Do not let a focus on logos and flashy advertising overwhelm the information your visitor wants. Make sure the font is large enough to be read without straining. Finally, optimize (AKA, resize) images so that they do not impact your mobile site speed. Your visitor does not want to watch a spinning icon for ages while your pictures struggle to load.

2. Capture User Attention Using Snippets

Zero-click searches have taken off over the past few years. Featured snippets and rich snippets on the front pages of Google make it possible for a user to have their question answered without having to click anything. In 2020, focus on making this new trend work for your business.

Optimize your website information by making it appear as featured snippets or rich snippets. Featured snippets are results that show up as a block of information at the top of SERPs, and rich snippets are enhancements to search engine listings, like business reviews, ratings, product prices, etc.

To get your webpage information to appear as a featured snippet or rich snippet, you should add structured data. Structured data is code that you can add to your website that tells search engines like Google exactly what is on your webpage. For example, you can use structured data to specify business reviews and ratings and product prices, as mentioned above. You can also use structured data to specify your business location, which helps with local SEO.

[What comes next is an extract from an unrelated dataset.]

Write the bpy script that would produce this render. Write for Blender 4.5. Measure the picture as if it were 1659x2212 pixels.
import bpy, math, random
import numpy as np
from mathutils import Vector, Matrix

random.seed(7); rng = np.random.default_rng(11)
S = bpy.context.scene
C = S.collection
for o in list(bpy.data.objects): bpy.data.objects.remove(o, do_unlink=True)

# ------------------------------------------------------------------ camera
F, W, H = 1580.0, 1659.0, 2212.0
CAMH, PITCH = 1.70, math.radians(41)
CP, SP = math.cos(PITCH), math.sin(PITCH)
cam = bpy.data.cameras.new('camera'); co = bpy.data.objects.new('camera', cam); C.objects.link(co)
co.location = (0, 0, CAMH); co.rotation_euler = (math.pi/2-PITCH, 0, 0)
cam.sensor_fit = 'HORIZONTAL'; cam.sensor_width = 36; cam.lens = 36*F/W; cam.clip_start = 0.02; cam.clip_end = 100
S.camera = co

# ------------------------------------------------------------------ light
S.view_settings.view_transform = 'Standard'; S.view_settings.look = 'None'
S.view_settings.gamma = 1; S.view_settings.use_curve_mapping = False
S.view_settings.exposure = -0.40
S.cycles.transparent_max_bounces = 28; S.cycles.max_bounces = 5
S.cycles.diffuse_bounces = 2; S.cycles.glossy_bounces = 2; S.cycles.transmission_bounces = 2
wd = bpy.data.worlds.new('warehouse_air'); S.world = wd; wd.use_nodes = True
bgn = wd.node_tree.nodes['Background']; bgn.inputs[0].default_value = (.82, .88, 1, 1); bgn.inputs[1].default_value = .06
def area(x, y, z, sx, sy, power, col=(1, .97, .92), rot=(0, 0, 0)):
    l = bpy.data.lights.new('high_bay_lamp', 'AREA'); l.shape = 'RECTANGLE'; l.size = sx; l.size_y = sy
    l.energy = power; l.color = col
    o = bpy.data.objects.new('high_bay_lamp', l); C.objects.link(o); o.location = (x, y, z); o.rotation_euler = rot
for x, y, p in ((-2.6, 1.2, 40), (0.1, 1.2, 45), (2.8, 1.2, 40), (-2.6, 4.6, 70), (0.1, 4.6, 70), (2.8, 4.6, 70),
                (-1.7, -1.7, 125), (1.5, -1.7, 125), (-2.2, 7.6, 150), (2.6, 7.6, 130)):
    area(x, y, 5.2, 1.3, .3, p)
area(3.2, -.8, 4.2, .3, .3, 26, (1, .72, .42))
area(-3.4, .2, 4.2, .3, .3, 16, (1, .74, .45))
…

Long story short, add structured data to your site to improve your SEO in 2020.

3. Make Security a Priority When It Comes to Collecting Visitor Info

One of the hottest topics in 2019 was security, and this trend is not going away in 2020. Everyone is concerned about data security.

Many businesses fail to realize that attacks from hackers have an impact on how search engine bots access a website. Assaults on your site cause it to slow down and even prevents your page from showing up in search engines like Google. Visitors instead get a 404-error page, because the search engine can’t reference your page.

Monitoring for attacks, data theft by automated web scrapers, and other cybersecurity issues should be considered as part of your SEO strategy for 2020.

Summary of the 3 Important SEO Trends in 2020

SEO and UX are merging and both need to be considered, especially with your mobile website. Featured snippets and rich snippets continue to gain traction on Google’s first page and that means businesses must add structured data to their websites. Last but not least, website security should be a top priority in 2020, if it’s not already.